Manoj Solanki, Monday March 5, 2007 - 4:50 PM

A new report from a 6 month study into the role of wireless broadband has highlighted the importance of FTTH (Fibre To The Home) for next gen services such as IPTV.

A report carried out by Electronics company Plextek for Ofcom was a six-month study into the role of wireless broadband.   The report states that upcoming wireless standards show a bias towards small screen mobile content delivery and are not attempting to address the challenge of “Broadband 2.0” requirements such as HDTV.

Steve Methley, senior consultant at Plextek, said in the report “Future high definition (HD) TV services are likely to demand undiluted access to streaming content at 10-15Mb/s per channel, which is massively in excess of what today’s ADSL systems can support.  Not enough people understand that today’s ADSL is a contended service – delivered rates may fall to only hundreds of kb/s.”

The ADSL broadband contention refers to the number of broadband users sharing a connection to an exchange at once.  As most users are on a broadband service with a 50:1 contention ratio, each pipe can potentially have up to 50 users on it.

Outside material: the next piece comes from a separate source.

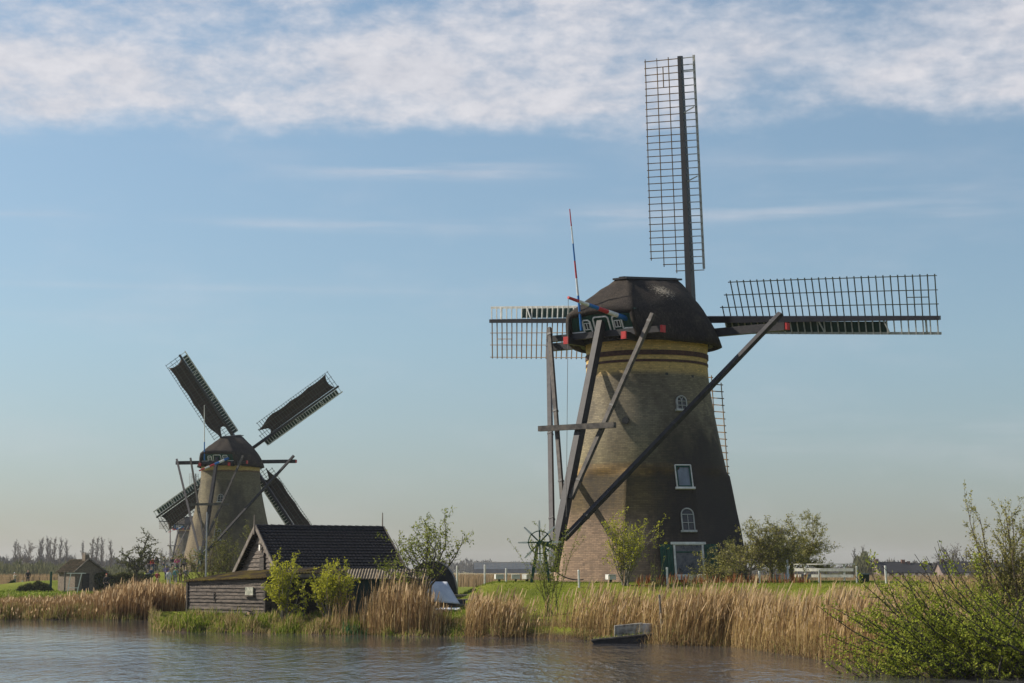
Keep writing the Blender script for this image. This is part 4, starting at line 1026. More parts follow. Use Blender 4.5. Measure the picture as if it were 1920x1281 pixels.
mb = MB(); mb.add([BP(-.42, -.0, EV + 1.38), BP(.42, -.0, EV + 1.38), BP(.12, -.0, RH - .42), BP(-.12, -.0, RH - .42), BP(-.42, .04, EV + 1.38), BP(.42, .04, EV + 1.38), BP(.12, .04, RH - .42), BP(-.12, .04, RH - .42)], [(0, 1, 2, 3), (0, 4, 5, 1), (0, 3, 7, 4), (1, 5, 6, 2), (3, 2, 6, 7)])
mb.build('owl_board', M['vergeboard'], barn)
# tiled roof, real tile rows
def tiled(mb, p0, p1, p2, rows, cols, amp=.035, step=.04, ncol=7):
    """p0 ridge start, p1 ridge end, p2 eave under p0"""
    p0, p1, p2 = Vector(p0), Vector(p1), Vector(p2); ax = p1 - p0; dn = p2 - p0; nn = ax.cross(dn).normalized()
    if nn.z < 0: nn = -nn
    rws = []
    for r_ in range(rows):
        for e, off_ in ((0, .0), (1, step)):
            t = (r_ + e) / rows
            rws.append([p0 + dn * t + ax * (q / (cols * ncol)) + nn * (off_ + amp * max(-.4, math.sin(2 * math.pi * q / ncol))) for q in range(cols * ncol + 1)])
    mb.sheet(rws)
mb = MB(); ov = .18
tiled(mb, BP(0, -ov, RH), BP(0, Lb + ov, RH), BP(Wb / 2 + .25, -ov, EV - .2), 17, 36, amp=.016, step=.06)
tiled(mb, BP(0, Lb + ov, RH), BP(0, -ov, RH), BP(-Wb / 2 - .25, Lb + ov, EV - .2), 17, 36, amp=.016, step=.06)
ro = mb.build('roof', M['tile'], barn); sd = ro.modifiers.new('t', 'SOLIDIFY'); sd.thickness = .03
mb = MB()
for q in range(18):
    r0 = -ov + q * (Lb + 2 * ov) / 18; mb.tube([BP(0, r0, RH + .03), BP(0, r0 + (Lb + 2 * ov) / 18 + .03, RH + .015)], [.10, .085], 8, cap=True)
mb.build('ridge_tile', M['tile'], ro)
for e in (-ov - .04, Lb + ov + .04):
    for s_ in (-1, 1): mb = MB(); mb.beam(BP(0, e, RH + .02), BP(s_ * (Wb / 2 + .3), e, EV - .24), .2, .05, up=rd); mb.build('verge_board', M['vergeboard'], barn)
for e in (-ov - .04, Lb + ov + .04):
    mb = MB(); mb.beam(BP(0, e - .05, RH - .35), BP(0, e - .05, RH + .75 if e > 0 else RH + .55), .09, .05, up=rd, w2=.03, h2=.03); mb.build('finial', M['vergeboard'], barn)

# plank shed in front left with mossy corrugated roof
C0 = P(352, 1150, 85.6); C1 = P(498, 1150, 81.9)
gzz = .75
s0 = Vector((C0.x, C0.y, .55)); shed = empty('plank_shed', s0); tag(shed, 'low weathered plank shed with mossy corrugated roof by the water', 'shed')
e1 = (Vector((C1.x, C1.y, 0)) - Vector((C0.x, C0.y, 0))); Ls = e1.length; e1.normalize(); e2 = Vector((-e1.y, e1.x, 0)); 
Hl, Hr = P(352, 1091, 85.6).z - .55, P(498, 1085, 81.9).z - .55
def SPt(a, b, z): return e1 * a + e2 * b + Vector((0, 0, z))
Ds = 3.0
mb = MB()
for k in range(11):
    z0 = k * .155; 
    xs = [0] + sorted([rng.uniform(.4, Ls - .4) for _ in range(1)]) + [Ls]
    for a_, b_ in zip(xs, xs[1:]):
        h_ = min(.165, max(Hl + (Hr - Hl) * (a_ + b_) / 2 / Ls - z0, .02)); j_ = rng.uniform(-.012, .012)
        mb.add([SPt(a_, -.035 + j_, z0), SPt(b_ - .012, -.035 + j_, z0), SPt(b_ - .012, j_ + .002, z0 + h_), SPt(a_, j_ + .002, z0 + h_), SPt(a_, .02, z0), SPt(b_ - .012, .02, z0), SPt(b_ - .012, .02, z0 + h_), SPt(a_, .02, z0 + h_)],
               [(0, 1, 2, 3), (0, 4, 5, 1), (0, 3, 7, 4), (1, 5, 6, 2), (3, 2, 6, 7)])
mb.build('plank_wall', M['plank'], shed)
mb = MB()
mb.add([SPt(0.02, .03, 0), SPt(Ls, .03, 0), SPt(Ls, .03, Hr - .03), SPt(0.02, .03, Hl - .03), SPt(0.02, Ds, 0), SPt(Ls, Ds, 0), SPt(Ls, Ds, Hr + .3), SPt(.02, Ds, Hl + .28)], [(0, 1, 2, 3), (1, 5, 6, 2), (5, 4, 7, 6), (4, 0, 3, 7)])
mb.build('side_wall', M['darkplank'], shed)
for a_ in (0, Ls): mb = MB(); mb.box(SPt(a_, -.03, Hl / 2), (.1, .1, Hl), math.atan2(e1.y, e1.x)); mb.build('corner_post', M['darkplank'], shed)
mb = MB(); rows = []
for q in range(121):
    a_ = -.12 + (Ls + .2) * q / 120; w_ = .03 * math.sin(q * 2 * math.pi / 4); hh = Hl + (Hr - Hl) * a_ / Ls
    rows.append([SPt(a_, b_, hh + .03 + w_ + (b_ + .15) * .13) for b_ in (-.16, .8, 1.7, Ds + .1)])
mb.sheet(rows); rf = mb.build('roof', M['mossroof'], shed); sd = rf.modifiers.new('t', 'SOLIDIFY'); sd.thickness = .02
mb = MB(); pc = P(470, 1108.5, 82.6) - s0; pc -= e2 * (pc.dot(e2) + .03); mb.beam(pc + e1 * -.26 - e2 * .04, pc + e1 * .26 - e2 * .04, .05, .34); so2 = mb.build('notice_board', simple('faded_notice', (.55, .53, .42), (.25, .26, .2), 7, None, .6), shed)
mb = MB(); mb.beam(pc + e1 * -.32 - e2 * .07 + Vector((0, 0, -.2)), pc + e1 * .32 - e2 * .07 + Vector((0, 0, -.2)), .08, .04); mb.build('notice_ledge', M['plank'], shed)
mb = MB(); pj = P(404, 1116, 84.3) - s0; pj -= e2 * pj.dot(e2); mb.beam(pj - e2 * .06 + Vector((0, 0, -.25)), pj - e2 * .06 + Vector((0, 0, .15)), .04, .03, up=e2); mb.build('hatch_gap', M['tar'], shed)

# open shed between plank shed and green lean-to (roof on posts, shaded inside)
o0 = Vector((C1.x + .02, C1.y + .25, .6)); osd = empty('open_shed', o0); tag(osd, 'dark open fronted shed behind the two yellow green willows', 'shed')
Wo = P(642, 1100, 83).x - C1.x; Hf = P(560, 1076, 82.5).z - .6
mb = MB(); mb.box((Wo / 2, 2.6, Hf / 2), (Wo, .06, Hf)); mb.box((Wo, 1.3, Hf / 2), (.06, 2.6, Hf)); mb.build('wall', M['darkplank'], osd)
mb = MB(); mb.sheet([[(x, -.2, Hf + .02 + .025 * math.sin(q * math.pi / 2)), (x, 1.2, Hf + .10 + .025 * math.sin(q * math.pi / 2)), (x, 2.75, Hf + .2 + .025 * math.sin(q * math.pi / 2))] for q, x in ((q, -.1 + (Wo + .15) * q / 100) for q in range(101))])
rf = mb.build('roof', M['mossroof'], osd); sd = rf.modifiers.new('t', 'SOLIDIFY'); sd.thickness = .02
mb = MB(); mb.beam((-.05, -.12, Hf - .08), (Wo, -.12, Hf - .08), .07, .16); mb.build('front_beam', M['vergeboard'], osd)
for x in (.08, Wo * .5, Wo - .05): mb = MB(); mb.box((x, -.05, Hf / 2), (.1, .1, Hf)); mb.build('post', M['darkplank'], osd)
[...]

Plextek says the UK needs more fibre in order to adopt applications such as IPTV as DSL broadband cannot provide the bandwidth required due to its technical limitations.  A combination of fibre connectivity backbone networks with fixed and wireless gigabit connections in the last mile is put forward as a potential solution.  Fibre can solve the contention issues by increasing back haul capacity and can solve the last mile issue by acting as a point to point solution alone.